Dochter van Pieter Simons Mens en Cornelis Pieters

Geplaatst

Vorm:       Onbekend
Jaar:          1651
Gewest:    Holland
Plaats:       Edam

 

Op 24 november 1651 bezorgde te Edam notaris Keetman een insinuatie op verzoek van Pieter Simons Mens, zeilenmaker, aan Cornelis Pieters. Hierin verklaarde dat Mens, die zich tot Pieters richtte, tot zijn leedwezen had begrepen dat Pieters van de magistraat toestemming had gekregen om proclamaties en kerkelijke geboden te doen, “ter oorsaecke stilswijgende in U.l. opgeworpen houwelijck soude hebben geconsenteert”. Pieters had dit dus gedaan omdat Mens geen bezwaren maakte. Mens was nooit gekend in dit huwelijk, en had nooit stilzwijgend of openbaar geconsenteerd. Hij had daarvoor “pragnante en sware redenen bij de wetten hem gejnjungeert”. U heeft het bestaan “sijn insinuants dochter in haer onnooselheijt ende minderjaricheijt met aenlockinge ende fenijnige woorden ofte venis stricken [Venus strik], soo te verleijden dat sij heeft geconsenteert in U.l. versoeck, en is met U.L. tegen sijn wil ende danck, jae sonder hem daerover eenichsints te hebben gekent, in troubeloften getreden, en haer laeten uijt haer vaders des insinuants huijs” alsook uit de vaderlijke stad zelf, “tot U.l. wille, om U.l. goddeloose vleesschelijcke wellusten te voldoen, vervoeren” en weer in de stad terug gekomen horende het misnoegen van de insinuant, niet “geschreumt” hebt te geven, “Had ick U.l. consent willen versoecken ‘k hadde niet behoeven met de meijt deur te loopen.
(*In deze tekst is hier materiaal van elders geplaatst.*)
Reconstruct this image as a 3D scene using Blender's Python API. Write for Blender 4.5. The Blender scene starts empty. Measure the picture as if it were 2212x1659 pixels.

U.l. hebt oock niet geschaemt haer van haer eer tegen hem insinuants wille en weeten te berooven” en haar ruim een half jaar als getrouwd wijf te gebruiken. Dit alles strijdt tegen de Codex de “raptu virgimum”, wat als notoir vervoering aan den lijve strafbaar is. Ook dat beide personen eeuwig niet met elkaar mogen trouwen, “noch de ouders in soodanich huijwelijck by poene van bannissement te consenteren”. Mens protesteert tegen alle “onheijl ende onschadelijckheijt” en zal alles doen om het huwelijk te verbieden. Mens wil een “onvertogene antwoorde”, waarop Cornelis Pieters om een kopie van deze insinuatie vroeg en 24 uur bedenktijd. Op 25 oktober (?) 1651 gaf hij als enige reactie, dat hij de kopie had horen lezen…

NL-PmWA Archiefnummer 0717 Notarissen ter standplaats Edam, inv.nr. 496 Claes Pieter Keetman.